General Motors (GM) announced on Thursday that it will take a $6 billion charge as it scales back portions of its electric vehicle (EV) investments. This follows a $1.6 billion charge in October 2025 related to changes in its EV strategy. The decision reflects both softening demand for electric vehicles in the US and a policy shift under the Trump administration, which rolled back federal EV incentives and emissions rules.
Supply Chain Fallout and Canceled Contracts
GM’s latest charge includes a $4.2 billion cash write-down associated with canceled contracts and settlements with suppliers who had anticipated higher EV production. The remainder of the charge reflects other adjustments tied to restructuring and production scale-backs. The company will report this charge as a special item in its fourth-quarter earnings, with smaller additional charges expected in 2026 as negotiations with suppliers continue.
While GM is scaling back its EV investments, it will continue offering its current lineup of EV models, totaling around a dozen vehicles. The company has not announced plans to discontinue any specific models, close factories, or cut additional jobs, though previous measures included placing 1,200 workers at its Detroit Factory Zero and 550 workers at its Ohio EV battery plant on indefinite layoff.
Strategic Shifts and Industry Context
Once one of the most ambitious EV proponents, GM had pledged to phase out internal-combustion engines by 2035. The company has now re-evaluated its strategy, pausing battery production for six months at two joint-venture plants, scaling back operations at its Detroit EV factory to a single shift, and converting another Michigan EV facility to produce Cadillac Escalade and full-size pickups.
Ford Motor Co. announced a similar but larger charge of $19.5 billion in December, highlighting industry-wide challenges following the loss of the $7,500 federal electric vehicle tax credit and policy changes.
EV Market Slowdown
US EV sales plunged in the fourth quarter of 2025 after record summer demand ahead of the tax credit expiration.

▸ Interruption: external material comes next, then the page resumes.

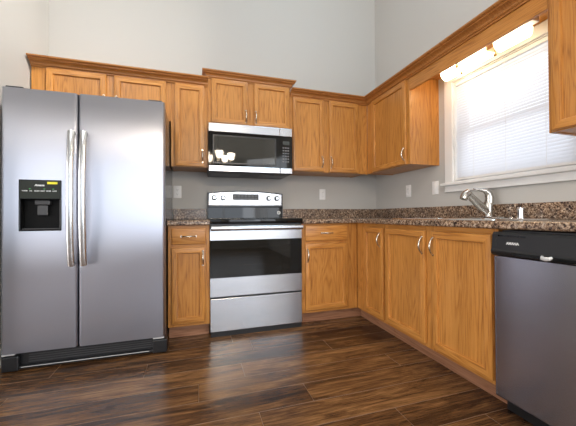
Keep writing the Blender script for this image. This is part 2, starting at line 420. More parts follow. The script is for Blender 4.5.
def face_frame(parent, wall, d, stiles, rails, lab=None):
    """stiles (u0,u1,z0,z1) with vertical grain, rails with grain along the wall."""
    bm = bmesh.new()
    for s in stiles: box(bm, *wbox(wall, s[0], s[1], d-.019, d, s[2], s[3]), bev=.0012, seg=1, mi=0)
    for s in rails: box(bm, *wbox(wall, s[0], s[1], d-.019, d-.0004, s[2], s[3]), mi=1)
    return obj('face_frame', bm, [WZ, WOOD[wgrain(wall)]], parent)
def carcass(parent, wall, u0, u1, d, z0, z1):
    """Open-fronted box of panels behind the face frame, closed at the back."""
    g = .001; d -= .0195; t = .016; bm = bmesh.new()
    lo, hi = min(u0, u1)+g, max(u0, u1)-g
    box(bm, *wbox(wall, lo, lo+t, .001, d, z0, z1)); box(bm, *wbox(wall, hi-t, hi, .001, d, z0, z1))
    box(bm, *wbox(wall, lo+t, hi-t, .001, d, z0+.004, z0+t+.004), mi=1); box(bm, *wbox(wall, lo+t, hi-t, .001, d, z1-t, z1), mi=1)
    box(bm, *wbox(wall, lo+t, hi-t, .001, .006, z0+t, z1-t))
    return obj('cabinet_box', bm, [WZ, WOOD[wgrain(wall)]], parent)
UB, UT, UD = 1.372, 2.134, .305
def wall_cabinet(label, wall, u0, u1, z0, z1, doors, stiles, rail_b=.03, rail_t=.06, z_door=None):
    lo, hi = min(u0, u1), max(u0, u1)
    t = thing('wall_cabinet', label, 'cabinet', wpt(wall, (lo+hi)/2, 0, z0), 'oak wall cabinets')
    carcass(t, wall, lo, hi, UD, z0, z1)
    face_frame(t, wall, UD, [(a, b, z0, z1) for a, b in stiles], [(lo+.003, hi-.003, z0+.0005, z0+rail_b), (lo+.003, hi-.003, z1-rail_t, z1-.0005)])
    zd = z_door or (z0+.005, z1-.049)
    for a, b, h in doors: door(t, wall, a, b, zd[0], zd[1], UD, h)
    return t
# above the refrigerator
wall_cabinet('wide short oak cabinet above the refrigerator with two doors', 'back', -3.205, -2.217, 1.757, UT,
    [(-3.103, -2.700, (-2.716, 1.862)), (-2.643, -2.254, (-2.627, 1.862))],
    [(-3.205, -3.117), (-3.115, -3.09), (-2.712, -2.632), (-2.266, -2.217)], z_door=(1.775, 2.086))
wall_cabinet('narrow oak wall cabinet with one door between refrigerator and microwave', 'back', -2.216, -1.912, UB, UT,
    [(-2.185, -1.942, (-1.957, 1.466))], [(-2.216, -2.172), (-1.955, -1.912)])
wall_cabinet('raised oak cabinet with two doors directly above the microwave', 'back', -1.911, -1.149, 1.755, 2.212,
    [(-1.880, -1.560, (-1.576, 1.850)), (-1.500, -1.166, (-1.484, 1.850))], [(-1.911, -1.866), (-1.572, -1.488), (-1.180, -1.149)], z_door=(1.775, 2.166))
wall_cabinet('oak wall cabinet with two doors right of the microwave', 'back', -1.148, -.326, UB, UT,
    [(-1.123, -.806, (-.826, 1.472)), (-.746, -.424, (-.728, 1.472))], [(-1.148, -1.105), (-.82, -.735), (-.438, -.3056)])
wall_cabinet('oak wall cabinet on the right wall between room corner and window', 'right', -.952, -.306, UB, UT,
    [(-.417, -.920, (-.905, 1.462))], [(-.952, -.905), (-.432, -.306)])
wall_cabinet('oak wall cabinet right of the window above the dishwasher', 'right', -2.74, -1.978, 1.354, UT,
    [(-2.000, -2.338, (-2.322, 1.460)), (-2.38, -2.718, (-2.396, 1.460))], [(-2.021, -1.978), (-2.395, -2.325), (-2.74, -2.698)])

CROWN = [(.0008, 2.086), (.010, 2.086), (.012, 2.089), (.012, 2.096), (.020, 2.098), (.024, 2.103), (.026, 2.110), (.034, 2.118), (.046, 2.123), (.058, 2.125), (.060, 2.127), (.060, 2.133), (.070, 2.134), (.077, 2.138), (.080, 2.143), (.080, 2.149), (.0008, 2.149)]
def crown(label, path, dz=0, grain='x'):
    bm = bmesh.new(); sweep(bm, [(d, z+dz) for d, z in CROWN], path)
    tag(obj('crown_molding', bm, DARKER[grain]), label, 'molding', 'oak crown moldings')
crown('oak crown molding along the cabinets above refrigerator, left run', lambda d: [(-3.203, -.305-d), (-1.913, -.305-d)])
crown('highest oak crown molding, wrapping the raised cabinet above microwave', lambda d: [(-1.9115-d*.6, -.004), (-1.9115-d*.6, -.305-d*.75), (-1.1485+d*.6, -.305-d*.75), (-1.1485+d*.6, -.004)], .077)
crown('long oak crown molding turning the corner and passing over window', lambda d: [(-1.146, -.305-d), (-.305-d, -.305-d), (-.305-d, -2.74)])
v = thing('valance', 'oak valance board spanning between cabinets above the sink window', 'valance', (-.295, -1.475, 2.0))
P('valance_board', v, WY, (-.3045, -.286, -.954, -1.9765, 1.988, 2.133), bev=.0015)
P('top_board', v, WY, (-.286, -.002, -.954, -1.9765, 2.112, 2.130))

BD = .61
def base_cabinet(label, wall, u0, u1, doors, stiles, rails, drawers=(), toe=None, zd=(.132, .845), face=None):
    lo, hi = min(u0, u1), max(u0, u1); f0, f1 = face or (lo, hi); t0, t1 = toe or (f0, f1)
    t = thing('base_cabinet', label, 'cabinet', wpt(wall, (lo+hi)/2, 0, 0), 'oak base cabinets')
    g = .001; d = BD-.0195; w = .016; bm = bmesh.new()
    box(bm, *wbox(wall, lo+g, lo+w, .001, d, .106, .874)); box(bm, *wbox(wall, hi-w, hi-g, .001, d, .106, .874))
    box(bm, *wbox(wall, lo+w, hi-w, .001, d, .110, .126), mi=1); box(bm, *wbox(wall, lo+w, hi-w, .001, .006, .126, .874))
    obj('cabinet_box', bm, [WZ, WOOD[wgrain(wall)]], t)
    face_frame(t, wall, BD, [(a, b, .105, .875) for a, b in stiles], [(f0+.003, f1-.003, a, b) for a, b in rails])
    bm = bmesh.new()
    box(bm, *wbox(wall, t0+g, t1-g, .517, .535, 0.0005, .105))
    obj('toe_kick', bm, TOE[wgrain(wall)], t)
    for a, b, h in doors: door(t, wall, a, b, *(zd), BD, h)
    for a, b, z0, z1 in drawers: drawer(t, wall, a, b, z0, z1, BD)
    return t
R_D = [(.1055, .145), (.70, .735), (.845, .8745)]
R_N = [(.1055, .145), (.835, .8745)]
base_cabinet('narrow oak base cabinet with one drawer between refrigerator and range', 'back', -2.216, -1.913,
    [(-2.190, -1.944, (-1.963, .622))], [(-2.216, -2.176), (-1.957, -1.913)], R_D, [(-2.190, -1.944, .731, .852)], zd=(.132, .705))
base_cabinet('oak base cabinet with one drawer right of the range', 'back', -1.147, -.612,
    [(-1.118, -.721, (-1.100, .602))], [(-1.147, -1.104), (-.735, -.612)], R_D, [(-1.118, -.721, .727, .858)], zd=(.132, .702), toe=(-1.147, -.534))
base_cabinet('oak corner base cabinet with one narrow door left of sink cabinet', 'right', -1.041, -.002,
    [(-.752, -1.026, (-.992, .750))], [(-.768, -.612), (-1.041, -1.010)], R_N, face=(-1.041, -.612), toe=(-1.041, -.536))
base_cabinet('wide oak sink base cabinet with two tall doors beside dishwasher', 'right', -1.943, -1.042,
    [(-1.058, -1.470, (-1.453, .752)), (-1.528, -1.921, (-1.545, .752))], [(-1.075, -1.042), (-1.545, -1.455), (-1.943, -1.905)], R_N)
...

Automotive data provider Edmunds projects that EVs will account for only 6% of total US vehicle sales in 2026, down from 7.4% in 2025, signaling a continued cooling in the market despite earlier ambitious production targets.
GM CEO Mary Barra emphasized that “electric vehicles remain our North Star,” but acknowledged that internal combustion engine vehicles “will remain higher for longer”, reflecting the new market reality.